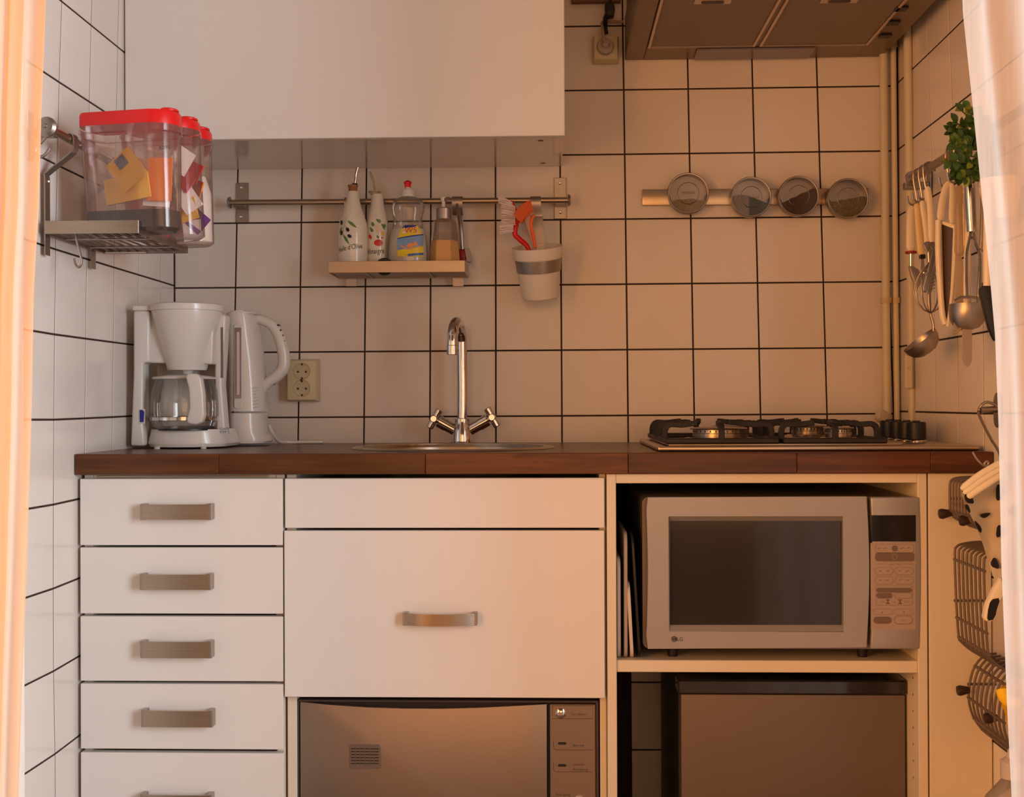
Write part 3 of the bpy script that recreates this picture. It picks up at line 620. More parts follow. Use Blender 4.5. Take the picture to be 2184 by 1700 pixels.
obj('aerator', M().lathe([(.0, .0), (.0105, 0), (.0125, .001), (.0128, .019), (.0115, .0205)], (pe.x, Ye, ze), seg=24), CHROME, tp)
for sgn, hx, hy in ((-1, 930, 895), (1, 1046.5, 892)):
    h = aY(hx, hy, TY); d = (Vector((h.x, TY, h.z))-Vector((tx, TY, WT1+.022))); L_ = d.length; d.normalize()
    o0 = Vector((tx, TY, WT1+.022))
    m = M(); m.lathe([(0, .008), (.0125, .008), (.0125, L_*.60), (.0138, L_*.60), (.0138, L_*.88), (.0125, L_*.90), (0, L_*.90)], o0, d, 24); obj('valve_body', m, CHROME, tp)
    m = M(); m.cyl(o0+d*L_*.88, o0+d*(L_+.002), .006, seg=16)
    n1 = Vector((0, 1, 0)); n2 = d.cross(n1).normalized(); cc = o0+d*(L_+.004)
    m.cyl(cc-n1*.023, cc+n1*.023, .0080, seg=16, c=.0015); m.cyl(cc-n2*.0235, cc+n2*.0235, .0084, seg=16, c=.0015)
    obj('cross_handle', m, CHROME, tp)

# gas hob
HX0, HX1 = aZ(1405, 963, WT1+.006).x, aZ(2052, 951, WT1+.006).x
HX1 = min(HX1, XR-.012); HY0 = -.565; HY1 = -.085
HX0 = aY(1403, 963, HY0).x
hob = thing('gas_hob', ((HX0+HX1)/2, HY0, WT1), 'stainless gas hob with black cast iron pan supports and a row of black knobs', 'hob')
m = M(); m.prism([(x, HY0, WT1+.0005) for x in ()] or [(HX0+.0, HY0, WT1+.0006), (HX1, HY0, WT1+.0006), (HX1, HY1, WT1+.0006), (HX0, HY1, WT1+.0006)], (0, 0, .0095)).bevel(.003, 3)
obj('tray', m, STEEL, hob)
m = M(); zb = WT1+.0101; a0 = .022
m.prism([(HX0+a0, HY0+.018, zb), (HX1-.135, HY0+.018, zb), (HX1-.105, HY0+.10, zb), (HX1-.105, HY1-.03, zb), (HX0+a0, HY1-.02, zb)], (0, 0, .0035)).bevel(.0015, 2)
obj('raised_plate', m, STEEL, hob)
zt = WT1+.0138
def burner(x, y, r, name='burner'):
    m = M(); m.lathe([(r*1.75, 0), (r*1.7, .003), (r*1.25, .0085), (r*1.15, .009)], (x, y, zt), seg=40); d = obj('burner_dish', m, STEEL, hob)
    b = obj('burner', M().lathe([(r*.9, .004), (r, .008), (r, .016), (r*.97, .017), (r*.97, .0235), (r*.9, .0238), (0, .0238)], (x, y, zt), seg=40), STEEL, hob)
    obj('burner_cap', M().lathe([(0, .0242), (r*1.08, .0242), (r*1.13, .0255), (r*1.08, .0275), (r*.6, .0292), (0, .0296)], (x, y, zt), seg=40), DSTEEL, b)
    m = M(); 
    for i in range(28):
        a = 2*pi*i/28; c = Vector((x+r*.975*cos(a), y+r*.975*sin(a), zt+.0205)); m.box(c.x-.0009, c.x+.0009, c.y-.0009, c.y+.0009, c.z-.002, c.z+.002, 0)
    g = obj('burner_port', m, BLACK, b); g['kind'] = 'stuff'
b1 = aY(1532, 915, -.42); b2 = aY(1727, 912, -.24); b3 = aY(1786, 916, -.42); b4 = aY(1560, 912, -.20)
burner(b1.x, -.42, .050); burner(b2.x, -.22, .034); burner(b3.x, -.43, .026); burner(b4.x, -.20, .036)
def grate(x0, x1, y0, y1):
    g = M(); zf = zt+.0045; ztp = zt+.036
    # base ring
    g.box(x0, x1, y0, y0+.010, zt, zt+.010, .002); g.box(x0, x1, y1-.010, y1, zt, zt+.010, .002)
    g.box(x0, x0+.010, y0+.010, y1-.010, zt, zt+.010, .002); g.box(x1-.010, x1, y0+.010, y1-.010, zt, zt+.010, .002)
    o = obj('pan_support', g, IRON, hob)
    xm, ym = (x0+x1)/2, (y0+y1)/2; L_ = .062
    def finger(p, d, L=L_):
        p = Vector(p); d = Vector(d); u = Vector((0, 0, 1))
        path = [p+u*.004, p+u*.022+d*.0, p+u*.031+d*.004, p+u*.035+d*.012, p+u*.034+d*(L*.5), p+u*.0365+d*(L*.85), p+u*.037+d*L]
        s = crv(path, 3); w2 = d.cross(u).normalized()*.0052
        V = []; F = []
        for i, q in enumerate(s):
            t = (s[min(i+1, len(s)-1)]-s[max(i-1, 0)]).normalized(); nn = t.cross(w2.normalized())*.0052
            V += [q-w2-nn, q+w2-nn, q+w2+nn, q-w2+nn]
        for i in range(len(s)-1):
            for k in range(4): F.append([i*4+k, i*4+(k+1) % 4, (i+1)*4+(k+1) % 4, (i+1)*4+k])
        e = (len(s)-1)*4; F += [[3, 2, 1, 0], [e, e+1, e+2, e+3]]
        m = M(); m.raw(V, F); m.bevel(.0012, 1, 50); obj('finger', m, IRON, o)
    for y in (y0+.055, ym-.03, ym+.03, y1-.06):
        finger((x0+.005, y, zt), (1, 0, 0)); finger((x1-.005, y, zt), (-1, 0, 0))
    for x in (xm-.0,):
        finger((x, y0+.005, zt), (0, 1, 0), .045); finger((x, y1-.005, zt), (0, -1, 0), .045)
gx = [aY(1418, 945, HY0+.03).x, aY(1662, 945, HY0+.03).x, aY(1672, 945, HY0+.03).x, aY(1893, 945, HY0+.03).x]
grate(gx[0], gx[1], HY0+.028, HY1-.035); grate(gx[2], gx[3], HY0+.028, HY1-.035)
kpts = [aY(1907, 910, -.20), aY(1924, 910, -.27), aY(1940, 910, -.335), aY(1956, 910, -.40)]
for i, yk in enumerate((-.16, -.225, -.29, -.355)):
    xk = HX1-.053; zk = WT1+.010
    k = obj('knob', M().lathe([(0, .006), (.020, .006), (.0195, .010), (.0190, .038), (.0175, .040), (0, .040)], (xk, yk, zk), seg=28), BLACK, hob)
    obj('knob_collar', M().lathe([(.0, .0002), (.021, .0002), (.021, .003), (.0185, .0055), (0, .0055)], (xk, yk, zk), seg=28), CHROME, k)
    obj('knob_grip', M().box(xk-.003, xk+.003, yk-.0185, yk+.0185, zk+.034, zk+.043, .0012), BLACK, k)

# ------------------------------------------------------------------ coffee maker
YC = -.30
def C(px, py, Y=YC): return aY(px, py, Y)
CW = mat('warm_white_appliance_plastic', (.63, .60, .54), .3, var=.02, coat=.25)
BLUE = mat('dark_blue_plastic', (.015, .02, .22), .35)
cm = thing('coffee_maker', (C(392, 950).x, YC, WT1), 'white filter coffee maker with glass jug standing in the left corner of the worktop', 'coffee maker')
zb = WT1; Xl, Xr = C(280, 800).x, C(497, 800).x
yb0, yb1 = YC-.06, YC+.085
# left column
m = M(); xa, xb = C(280, 800, YC-.03).x, C(314, 800, YC-.03).x
YL = YC-.045
m.prism([(x, YL, z) for x, z in ((C(278, 950, YL).x, zb+.006), (C(308, 950, YL).x, zb+.006), (C(304, 900, YL).x, C(318, 900, YL).z), (C(304, 774, YL).x, C(318, 774, YL).z), (C(318, 700, YL).x, C(318, 774, YL).z+.001), (C(318, 655, YL).x, C(318, 662, YL).z), (C(284, 655, YL).x, C(281, 662, YL).z), (C(284, 800, YL).x, C(281, 800, YL).z))], (0, .045, 0)).bevel(.005, 3)
col = obj('column', m, CW, cm)
zt_ = C(300, 652, YC-.03).z
obj('tank_lid', M().prism([(x, YC-.047, z) for x, z in rrect(C(322, 700, YL).x-C(283, 700, YL).x, .010, .003, 3, (C(322, 700, YL).x+C(283, 700, YL).x)/2, C(300, 657, YL).z)], (0, .11, 0)).bevel(.002, 2), CW, cm)
# upper tank block behind the funnel and right tower
m = M(); m.prism([(x, YC-.034, z) for x, z in ((C(318, 775).x, C(318, 775).z), (C(462, 778).x, C(462, 778).z), (C(466, 665).x, C(466, 665).z), (C(318, 665).x, C(318, 665).z))], (0, .11, 0)).bevel(.004, 3)
obj('water_tank', m, CW, cm)
m = M(); m.prism([(x, YC-.005, z) for x, z in ((C(463, 950).x, zb+.006), (C(484, 950).x, zb+.006), (C(474, 820).x, C(484, 820).z), (C(483, 680).x, C(493, 672).z), (C(458, 680).x, C(458, 668).z), (C(459, 820).x, C(459, 820).z))], (0, .040, 0)).bevel(.005, 3)
tw = obj('tower', m, CW, cm)
a, b = C(471, 806, YC-.007), C(475.5, 698, YC-.007)
obj('level_window', M().box(a.x, b.x, YC-.0065, YC-.0045, a.z, b.z, .0006), mat('smoky_level_window', (.16, .12, .11), .2), tw)
obj('back_wall_panel', M().box(C(316, 800).x, C(462, 800).x, YC+.055, YC+.075, zb+.01, C(400, 770).z, .002), CW, cm)
# funnel (filter basket)
fc = C(399, 700, YC-.015); fcx, fcy = fc.x, YC-.015
k = (fcy-CAM.y)/FPX
z0, z1, z2 = aY(399, 790, fcy).z, aY(399, 666, fcy).z, aY(399, 650, fcy).z
fn = obj('filter_basket', M().lathe([(0, z0), (40*k, z0), (41.5*k, z0+.002), (74.5*k, z1), (74.5*k, z1+.001), (0, z1+.001)], (fcx, fcy, 0), seg=48), CW, cm)
obj('lid', M().lathe([(0, z1+.0012), (77*k, z1+.0012), (77.5*k, z1+.003), (76.5*k, z2-.002), (73*k, z2), (40*k, z2+.003), (0, z2+.003)], (fcx, fcy, 0), seg=48), CW, cm)
obj('drip_spout', M().cyl((fcx, fcy, z0-.008), (fcx, fcy, z0), .010, .014, 16), CW, fn)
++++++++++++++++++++
▶ [What you will do]: Write out an exact copy of the listing, first line through the line containing "obj('cross_handle', m, CHROME, tp)", with the pictures left out.

▶ [Exercise answer]:
Write part 3 of the bpy script that recreates this picture. It picks up at line 620. More parts follow. Use Blender 4.5. Take the picture to be 2184 by 1700 pixels.
obj('aerator', M().lathe([(.0, .0), (.0105, 0), (.0125, .001), (.0128, .019), (.0115, .0205)], (pe.x, Ye, ze), seg=24), CHROME, tp)
for sgn, hx, hy in ((-1, 930, 895), (1, 1046.5, 892)):
    h = aY(hx, hy, TY); d = (Vector((h.x, TY, h.z))-Vector((tx, TY, WT1+.022))); L_ = d.length; d.normalize()
    o0 = Vector((tx, TY, WT1+.022))
    m = M(); m.lathe([(0, .008), (.0125, .008), (.0125, L_*.60), (.0138, L_*.60), (.0138, L_*.88), (.0125, L_*.90), (0, L_*.90)], o0, d, 24); obj('valve_body', m, CHROME, tp)
    m = M(); m.cyl(o0+d*L_*.88, o0+d*(L_+.002), .006, seg=16)
    n1 = Vector((0, 1, 0)); n2 = d.cross(n1).normalized(); cc = o0+d*(L_+.004)
    m.cyl(cc-n1*.023, cc+n1*.023, .0080, seg=16, c=.0015); m.cyl(cc-n2*.0235, cc+n2*.0235, .0084, seg=16, c=.0015)
    obj('cross_handle', m, CHROME, tp)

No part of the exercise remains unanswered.